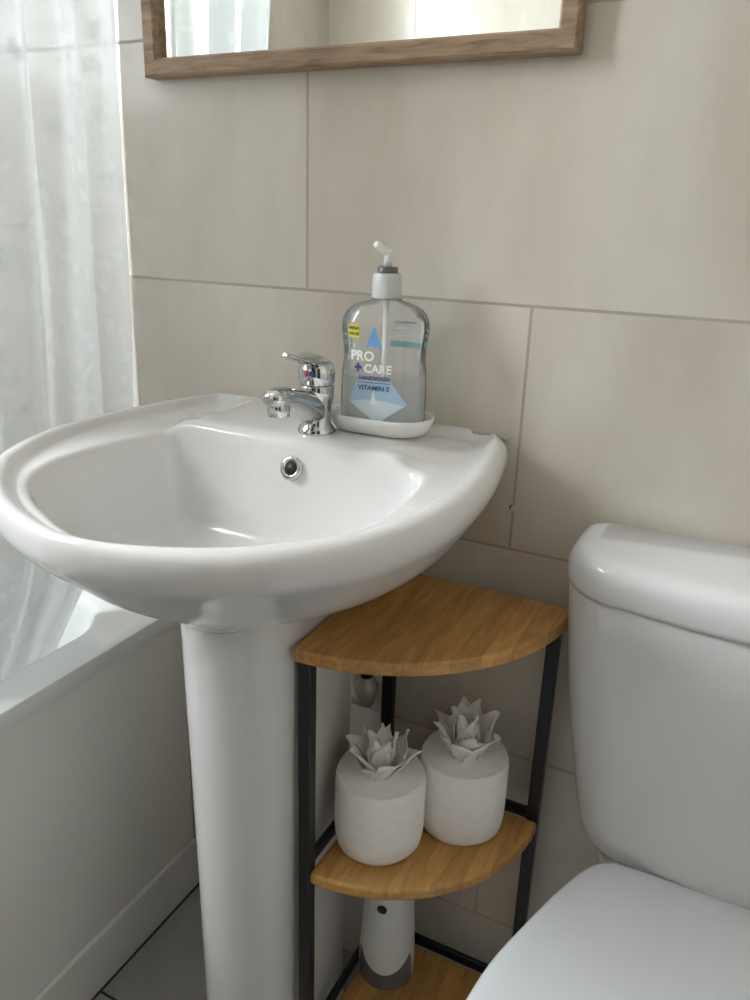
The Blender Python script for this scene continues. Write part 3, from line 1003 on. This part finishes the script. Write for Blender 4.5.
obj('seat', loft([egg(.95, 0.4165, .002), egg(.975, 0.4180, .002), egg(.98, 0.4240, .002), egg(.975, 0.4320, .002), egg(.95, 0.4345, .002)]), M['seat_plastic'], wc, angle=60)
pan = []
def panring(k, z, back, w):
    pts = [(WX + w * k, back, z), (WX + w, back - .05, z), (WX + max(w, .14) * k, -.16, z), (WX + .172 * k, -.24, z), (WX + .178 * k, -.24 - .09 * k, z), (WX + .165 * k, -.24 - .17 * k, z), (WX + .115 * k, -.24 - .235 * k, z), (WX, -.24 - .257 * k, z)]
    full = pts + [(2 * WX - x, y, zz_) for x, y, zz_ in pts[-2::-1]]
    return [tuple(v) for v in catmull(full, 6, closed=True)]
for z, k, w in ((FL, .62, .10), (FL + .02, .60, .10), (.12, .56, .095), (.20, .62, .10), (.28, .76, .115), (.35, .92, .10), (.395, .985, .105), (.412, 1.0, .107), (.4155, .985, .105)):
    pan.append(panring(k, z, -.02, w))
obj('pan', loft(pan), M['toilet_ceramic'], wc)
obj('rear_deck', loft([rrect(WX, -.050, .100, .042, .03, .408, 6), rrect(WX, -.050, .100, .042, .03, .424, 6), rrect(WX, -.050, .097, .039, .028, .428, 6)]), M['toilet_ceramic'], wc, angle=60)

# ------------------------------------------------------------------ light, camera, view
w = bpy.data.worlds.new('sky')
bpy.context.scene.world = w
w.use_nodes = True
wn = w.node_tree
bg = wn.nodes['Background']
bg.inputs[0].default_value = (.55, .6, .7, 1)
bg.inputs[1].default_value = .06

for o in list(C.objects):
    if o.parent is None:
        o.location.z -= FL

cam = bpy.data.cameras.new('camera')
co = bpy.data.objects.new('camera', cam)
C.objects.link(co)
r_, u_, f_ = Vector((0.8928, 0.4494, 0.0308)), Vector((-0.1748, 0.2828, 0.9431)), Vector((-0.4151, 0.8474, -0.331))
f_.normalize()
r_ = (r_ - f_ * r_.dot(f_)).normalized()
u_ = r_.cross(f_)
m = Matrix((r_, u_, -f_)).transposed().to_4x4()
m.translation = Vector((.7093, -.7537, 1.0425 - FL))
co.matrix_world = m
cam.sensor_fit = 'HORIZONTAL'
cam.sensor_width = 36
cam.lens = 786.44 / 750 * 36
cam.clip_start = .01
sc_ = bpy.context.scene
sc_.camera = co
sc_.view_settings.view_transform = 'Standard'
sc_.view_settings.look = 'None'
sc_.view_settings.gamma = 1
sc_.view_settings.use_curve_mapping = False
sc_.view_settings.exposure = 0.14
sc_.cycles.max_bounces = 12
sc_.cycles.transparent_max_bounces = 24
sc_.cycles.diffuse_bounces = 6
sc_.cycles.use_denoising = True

++++++++++

Give the count of lines holding the word "scene", with no other words.

§ Task solution:
3